The Mid-Somerset Orchestra’s 2008 summer prom is full of music
inspired by the sea, and in particular music which responds to
the impact that the sea has on one geographical location, the
peninsular land of Cornwall, in fact, fiction and myth. The
programme is made up of the work of English (but not Cornish!)
composers, all but one of whom were knighted. This is also the
first occasion that the orchestra has had the opportunity to
programme the work of Sir Malcolm Arnold, a one time resident of
Cornwall, since that composer’s death in 2006. The only composer
to have had the honour of the MSO performing his work in his
lifetime, the orchestra dedicates this concert affectionately to
his memory! The MSO welcomes Paul Denegri as conductor of this
concert. Paul leads a busy free-lance career as performer,
conductor and composer as well as being the “inspirational” head
of brass teaching at Wells Cathedral School!
The concert opens in controversy with the dramatic overture to
Dame Ethyl Smyth’s opera “The Wreckers”. It marks how unfair it
is that the work of women composers is rarely programmed, and
especially Smyth’s which stands up with the best. It marks 90
years since women were first allowed to vote in the UK,
following a major campaign of protest of which Smyth was a high
profile leader. The opera also presents an allegation of
criminal activity, that of deliberately luring cargo ships on to
rocks in order to wreck and plunder them, which the Cornish
people have often been accused and where there is no proven case
of it ever having happened. Needless to say, the residents of
Cornwall have never accorded this opera the status of a national
anthem!
Moving on to a more general depiction of the sea, the MSO will
give its 3rd performance of the popular orchestral song cycle
“Sea Pictures” by Sir Edward Elgar, setting texts by various
poets including one by the composer’s wife. The MSO is pleased
to welcome mezzo-soprano Kathy Taylor-Jones to sing the 5 songs.

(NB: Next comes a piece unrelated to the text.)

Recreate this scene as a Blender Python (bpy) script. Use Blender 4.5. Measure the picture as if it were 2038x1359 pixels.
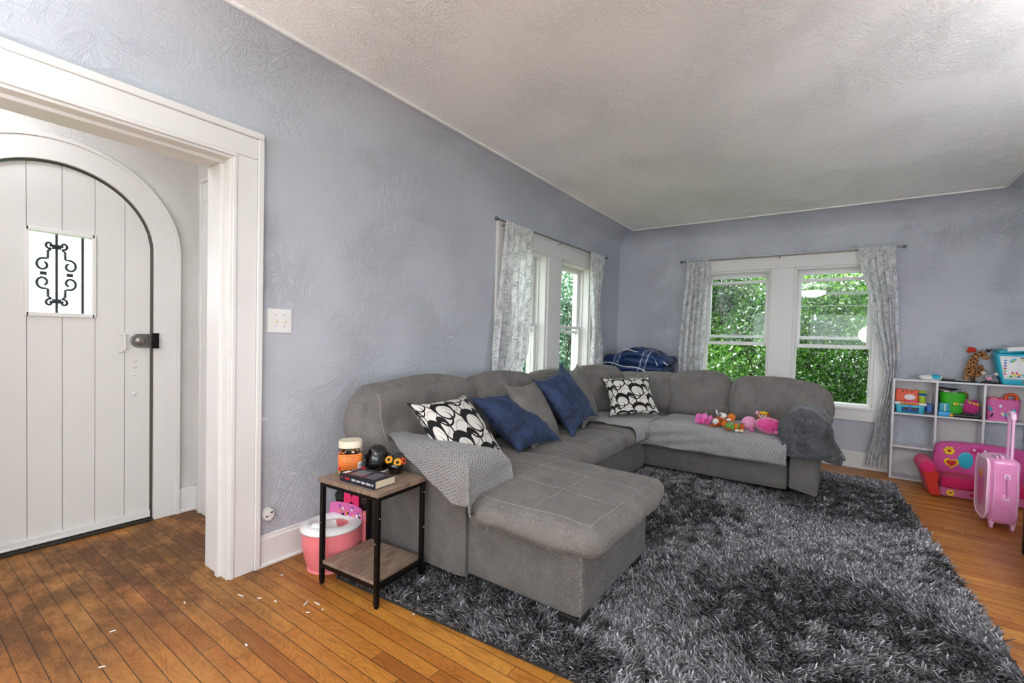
import bpy, bmesh, math, random
import numpy as np
from mathutils import Matrix, Vector, noise as mn
from mathutils.bvhtree import BVHTree
random.seed(7)
rng = np.random.default_rng(7)
PI = math.pi
for o in list(bpy.data.objects):
    bpy.data.objects.remove(o)
SC = bpy.context.scene
COL = SC.collection

# ------------------------------------------------------------------ camera
# world: X runs into the room along the left wall, Y to the left, Z up
W, D, H = 2.39, 5.592, 2.55          # left wall, far wall, ceiling
YR, XB = -1.38, -3.2                 # right wall, rear wall
cam_d = bpy.data.cameras.new('camera')
cam = bpy.data.objects.new('camera', cam_d)
COL.objects.link(cam)
SC.camera = cam
yaw, pit, rol = [math.radians(a) for a in (34.347, -1.517, 1.520)]
F = Vector((math.cos(pit)*math.cos(yaw), math.cos(pit)*math.sin(yaw), math.sin(pit)))
R0 = F.cross(Vector((0, 0, 1))).normalized()
U0 = R0.cross(F)
R = R0*math.cos(rol) + U0*math.sin(rol)
U = -R0*math.sin(rol) + U0*math.cos(rol)
cm = Matrix((R, U, -F)).transposed().to_4x4()
cm.translation = (0, 0, 1.2)
cam.matrix_world = cm
cam_d.sensor_fit = 'HORIZONTAL'
cam_d.sensor_width = 36.0
cam_d.lens = 36.0*903.95/2038
cam_d.shift_x = -(1048-1019)/2038
cam_d.shift_y = (697.4-679.5)/2038
cam_d.clip_start = 0.02
cam_d.clip_end = 200

# ------------------------------------------------------------------ light
world = bpy.data.worlds.new('overcast_sky')
SC.world = world
world.use_nodes = True
bg = world.node_tree.nodes['Background']
bg.inputs['Color'].default_value = (0.90, 0.95, 1.0, 1)
bg.inputs['Strength'].default_value = 3.6
sun_d = bpy.data.lights.new('sun', 'SUN')
sun_d.energy = 4.5
sun_d.angle = math.radians(4)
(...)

Kathy’s career to date has been mainly working in opera all over
the UK and she will be performing in this concert on the heels
of completing a full-time contract with Opera North for their
winter, spring and summer 2007-8 seasons appearing in 5
different operas.
After a performance of Sir Malcolm Arnold’s 4 lively Cornish
Dances, the programme will look to the genuinely mythical
inspiration of Cornwall and the Sea in the symphonic poem
“Tintagel” by Sir Arnold Bax in which the composer, whilst
depicting the realistic swell and crash of waves against the
rocks of North Cornwall, invites us to conjure up the legendary
world of King Arthur and the knights of the round table and the
story of Tristram and Iseult.
The MSO’s traditional “last night of the proms” fare will see
new departures from previous practice, but will open with a
welcome return of Elgar’s 1st Pomp and Circumstance march
incorporating the tune to “Land of Hope and Glory”. Present day
Cornwall will be represented by Arnold’s march “Padstow
Lifeboat”, complete with fog horn (!), before Kathy Taylor-Jones
returns to that platform to lead all those present in a
rendition of Thomas Arne’s Rule Britannia as arranged by Sir
Malcom Sargent. The concert will end with Jerusalem by Sir
Charles Hubert Parry in the superb orchestration by Elgar.